【新聞ウォッチ】トヨタのF1チームに資金援助、松下電器急接近の真相
気になるニュース・気になる内幕——今日の朝刊(朝日、読売、毎日、産経、東京、日経の各紙・東京本社発行最終版)から注目の自動車関連記事をピックアップし、その内幕を分析するマスコミパトロール。
2001年7月2日付
●日米首脳会談でブッシュ米大統領「自動車などの市場開放」要求(読売・2面)
●フォーミュラ・ニッポン、本山哲が今季2勝目、道上龍は無念の2位(産経・24面)
●F1フランスGP、シューマッハー兄弟ワンツー飾る(産経・24面)
●ニッパツ、仏フォルシアと日産向けの自動車用シート事業で提携(日経・13面)
●独ダイムラー、船舶エンジン分野で日本市場に本格進出(日経・13面)
●フィアット、中国向け投資を加速、バス生産など3社と合弁(日経・17面)
●主要30業種業況見通しで、奥田碩トヨタ自動車会長「悲観的になる必要ない」とコメント(日経・27面)
ひとくちコメント
トヨタ自動車が2002年から参戦するF1レースで、そのレーシングチームのメーンスポンサーに松下電器産業が名乗り出た。1日付の日経朝刊で報じている。明日3日午後5時から都内のホテルでトヨタの張富士夫社長と松下の中村邦夫社長が共同会見し、正式に発表するという。
日本を代表する2大メーカーが手を結んでF1に挑むというだけでも話題性は大きい。トヨタと松下はこれまでもグループ間でカーナビ、ハイブリッド車用バッテリーなどの開発を積極的に取り組んできているが、今後もITS分野などでも関係を強化する狙いもある。

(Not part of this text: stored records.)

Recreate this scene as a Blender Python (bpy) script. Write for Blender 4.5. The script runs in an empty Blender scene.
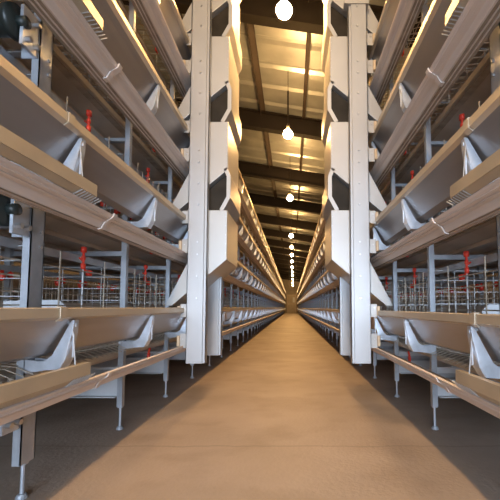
import bpy, math, random
from mathutils import Vector
random.seed(7)
PI = math.pi
COL = bpy.context.scene.collection
CZ = 0.6                      # camera height; tier 1 lip is level with it
TIER = 0.6
NT = 4
Y0, Y1 = -0.50, 40.0           # where the cage rows start and stop
S = 0.63                      # bay length
YP = 1.145                     # first post
NB = 61                       # posts per row

# ------------------------------------------------------------------ materials
def mat(name, col, rough=0.5, metal=0.0, var=0.0, scale=8.0, bump=0.0, stretch=(1,1,1), col2=None, emit=None, es=0, spec=None):
    m = bpy.data.materials.new(name); m.use_nodes = True
    nt = m.node_tree; N = nt.nodes; L = nt.links
    b = N['Principled BSDF']
    b.inputs['Roughness'].default_value = rough
    b.inputs['Metallic'].default_value = metal
    if spec is not None: b.inputs['Specular IOR Level'].default_value = spec
    if emit:
        b.inputs['Emission Color'].default_value = (*emit, 1); b.inputs['Emission Strength'].default_value = es
    tc = N.new('ShaderNodeTexCoord'); mp = N.new('ShaderNodeMapping'); mp.inputs['Scale'].default_value = stretch
    L.new(tc.outputs['Object'], mp.inputs['Vector'])
    nz = N.new('ShaderNodeTexNoise'); nz.inputs['Scale'].default_value = scale; nz.inputs['Detail'].default_value = 5
    L.new(mp.outputs['Vector'], nz.inputs['Vector'])
    mx = N.new('ShaderNodeMix'); mx.data_type = 'RGBA'
    c2 = col2 or tuple(c*(1-var) for c in col)
    mx.inputs['A'].default_value = (*col, 1); mx.inputs['B'].default_value = (*c2, 1)
    rp = N.new('ShaderNodeMapRange'); rp.inputs['From Min'].default_value = .35; rp.inputs['From Max'].default_value = .65
    L.new(nz.outputs['Fac'], rp.inputs['Value']); L.new(rp.outputs['Result'], mx.inputs['Factor'])
    L.new(mx.outputs['Result'], b.inputs['Base Color'])
    if bump:
        bp = N.new('ShaderNodeBump'); bp.inputs['Strength'].default_value = bump; bp.inputs['Distance'].default_value = .01
        L.new(nz.outputs['Fac'], bp.inputs['Height']); L.new(bp.outputs['Normal'], b.inputs['Normal'])
    return m

M = {}
M['galv'] = mat('galvanised_steel', (.46,.49,.53), .42, .45, .22, 14)
M['galv_bright'] = mat('bright_zinc', (.66,.71,.78), .33, .5, .25, 18)
M['trough'] = mat('trough_sheet', (.38,.36,.35), .36, .6, .12, 3, stretch=(4,.4,4))
M['lip'] = mat('rolled_edge', (.62,.54,.42), .45, .45, .1, 4, stretch=(4,.5,4))
M['channel'] = mat('channel_plastic', (.80,.71,.65), .5, .1, .15, 5, stretch=(6,.4,6))
M['guard'] = mat('guard_plate', (.54,.46,.34), .42, .3, .18, 6)
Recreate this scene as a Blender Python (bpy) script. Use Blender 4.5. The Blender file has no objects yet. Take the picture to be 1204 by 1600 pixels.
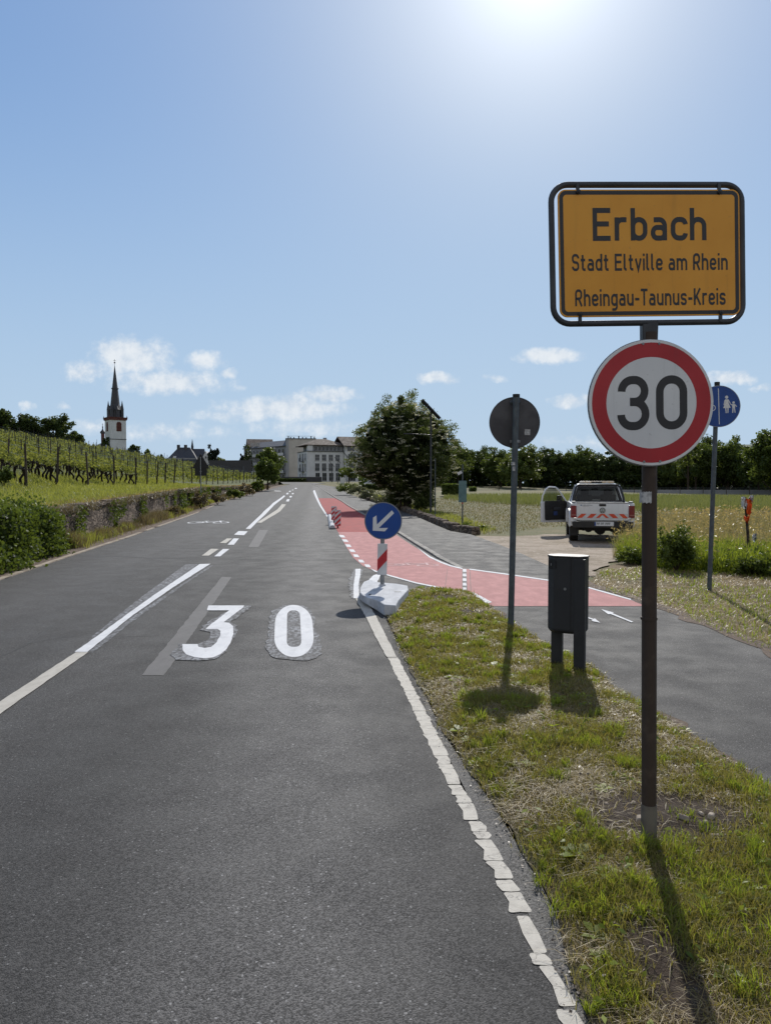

業種は違ってもホンダとソニーの社風がダブって見えるように、トヨタと松下も企業風土がよく似ている。だが、家電業界では若者中心に強いブランド力を誇るソニーに比べると、松下は見劣りする面も多く、社内の「改革」は待ったなし。一時トヨタも大企業病に見舞われたが、奥田社長時代に強烈なリーダーシップで意識改革を断行し、「強いトヨタ」に甦らせた経緯がある。
危機感を唱える中村社長が急接近するのもトヨタの手法を学ぶ意味も含まれており、F1チームへの資金援助は、その“授業料”のようなものだろう。